Organizing by Customer Value
In a small one-team product, organizing by customer value is trivial. The more teams, the more they become like cogs in the large development machine. Like Charlie Chaplin in Modern Times, their jobs is to turn screws but have no idea how the customer will use the product… or who that customer actually is. How to scale and keep a customer focus?
Cross-functional Teams
Having cross-functional teams is important for keeping the customer focus. With functional specialized departments, we create process-steps and the previous person in the process becomes “our customer”. But these internal customers are not real customers. With cross-functional teams, we change the whole perspective and give an item to the team and let the team as a whole focus on a customer-centric feature. The team, being in a short time-period will need to figure out how to parallelize the work done within the Sprint period… and keep their customer focus.
Feature Teams
Like with cross-functional teams, feature teams focus on the customer and is a way of organizing around customer value. Feature teams take a customer-centric feature and “do it all.” It allows the team to speak the same language as the customers and to remove the barriers between customers and actual users… much less hand-offs.
Specialize in customer dimension
A common misunderstanding of feature teams is that it means abandoning specialization altogether. Part of this misunderstanding comes from the false dichotomy between either specializing in one component or not specializing at all—which we’ve covered extensively in our writing on feature teams. Part of the misunderstanding comes from the belief that specialization is a one-dimensional thing—specializing in a component. But specialization is multi-dimensional.
LeSS brings users and developers closer together because the user-perspective is almost always lost in traditional large product groups. Feature teams are one way of organizing by customer value but not the only one. The principle of preferring specialization in customer domain also leads to other structuring decisions. For example:
Banks create mobile apps for banking services on mobile devices. The product groups are typically organized by platform: (1) the IOS teams, and (2) the Android teams. These teams are feature teams and they are specialized in the technical dimension—namely, the platform. Alternatively, they can be organized in customer domains such as (1) mobile payments, (2) admin, and (3) reporting. This leads to the teams implementing the same type of features on multiple platforms instead of implementing many types of features on one platform.

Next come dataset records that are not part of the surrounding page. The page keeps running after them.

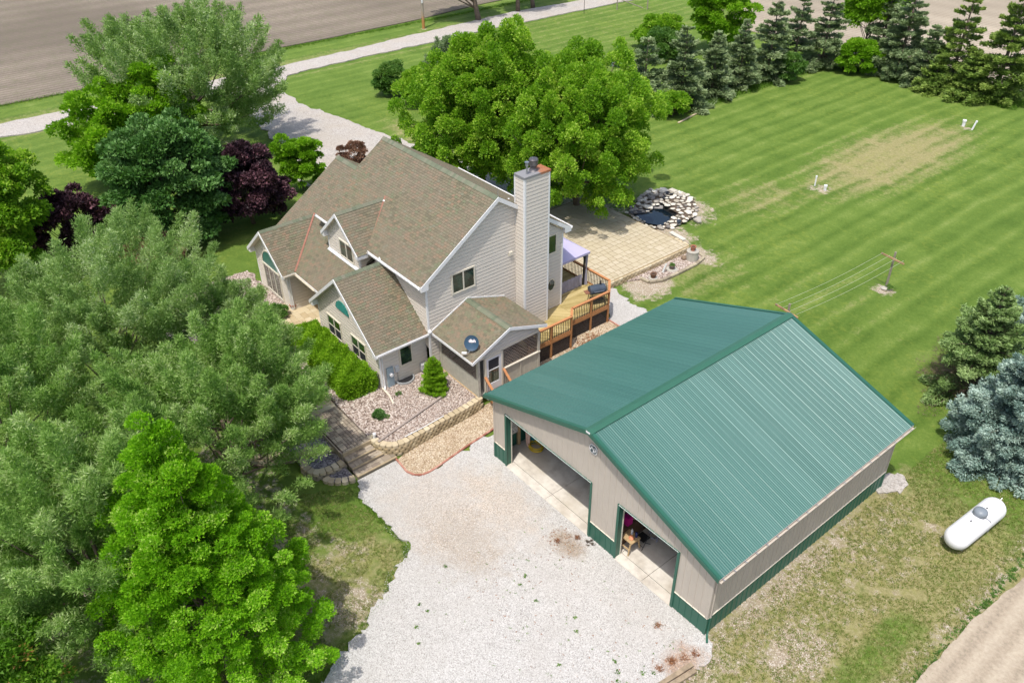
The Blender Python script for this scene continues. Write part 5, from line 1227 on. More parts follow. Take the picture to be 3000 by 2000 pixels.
pot('flower_pot', -6.45, 19.5, .09, .2, .28, 'grey brown pot of low green plants in the middle of the pebble bed', paint('grey brown pot', (.17, .13, .11), .85, .2))
mb = MB(); mb.tube((-6.55, 18.75, .06), (-6.5, 18.95, .62), .055, .055, 10); simple('leaning_pipe', mb, paint('pale pipe', (.6, .63, .62), .5), 'pale upright pipe between the two small pots of the pebble bed', 'pipe')
mb = MB(); mb.lathe([(.15, 0), (.19, .12), (.15, .25), (.05, .3)], (-6.85, 21.1, .02), 12); simple('boulder', mb, paint('brown boulder', (.22, .16, .11), .9, .25, 7, bump=.5), 'brown boulder leaning against the grey concrete cylinder', 'rock', smooth=True)
pot('flower_pot', -16.35, -1.95, 1.03, .2, .28, 'terracotta pot standing at the front wing corner on the entry patio')

# ================================================================== pond
pond = thing('garden_pond', (-12.2, 24.4, 0), 'small dark garden pond ringed by pale stones with a rock waterfall', 'pond')
wat = N('pond water'); wn = wat.noise(3, 2); wat.bump(wn, .04, .02); WATER = wat.fin((.006, .012, .018), .04, 0, .7)
wp = [(-13.7, 23.35), (-13.1, 24.5), (-13.35, 25.25), (-12.9, 25.7), (-12.2, 25.6), (-11.5, 25.35), (-11.25, 24.7), (-11.05, 23.45), (-11.95, 23.0)]
mb = MB(); mb.prism([(x, y, -.02) for x, y in wp], (0, 0, .03)); mb.build('water', WATER, pond)
LINER = paint('black pond liner', (.018, .018, .02), .3, .4, 7, spec=.6)
mb = MB(); q = resample(wp, .25); cxy = q.mean(0)
for i in range(len(q)):
    a, b = q[i], q[(i+1) % len(q)]; oa = a+(a-cxy)*.16*random.uniform(.8, 1.25); ob_ = b+(b-cxy)*.16
    mb.poly([(a[0], a[1], .0), (b[0], b[1], .0), (ob_[0], ob_[1], .2), (oa[0], oa[1], .2)])
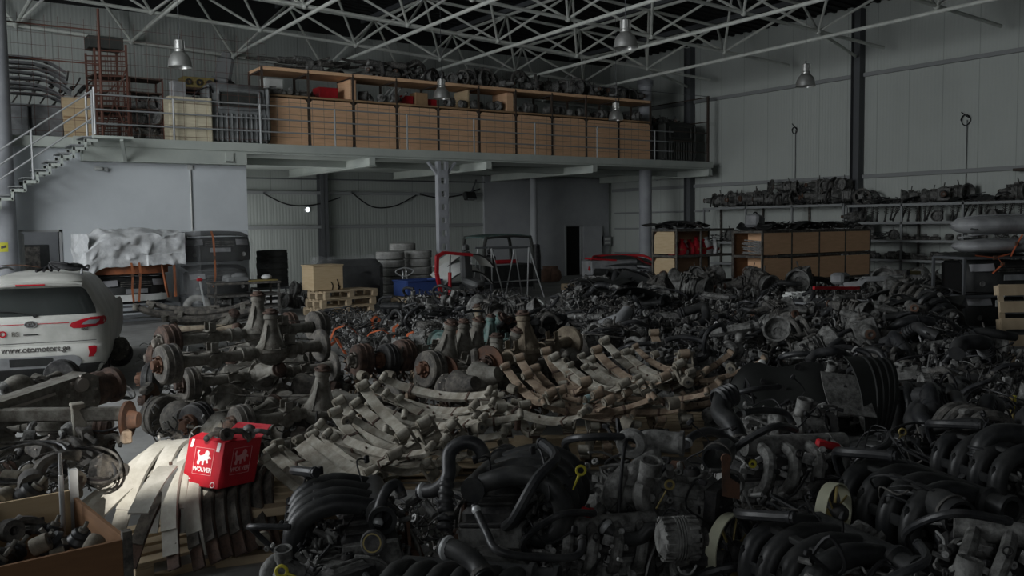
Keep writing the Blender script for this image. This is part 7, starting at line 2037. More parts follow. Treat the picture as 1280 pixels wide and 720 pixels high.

Which specialization dimension is better? Traditional organizations tend to specialize in technology dimensions. Why? Perhaps that is perceived as more difficult and hence specializing in that dimension leads to faster development? But in LeSS we prefer specialization in the customer domain to increase collaboration with real users and remove hand-offs.
The assumption in traditional organizations is that specializing around technology is ‘better.’ But is this true especially as the industry matures (and ages) and polyglot programming is common? And is it true from the customer perspective? Scrum and LeSS have a tendency to prefer specialization into the customer dimension.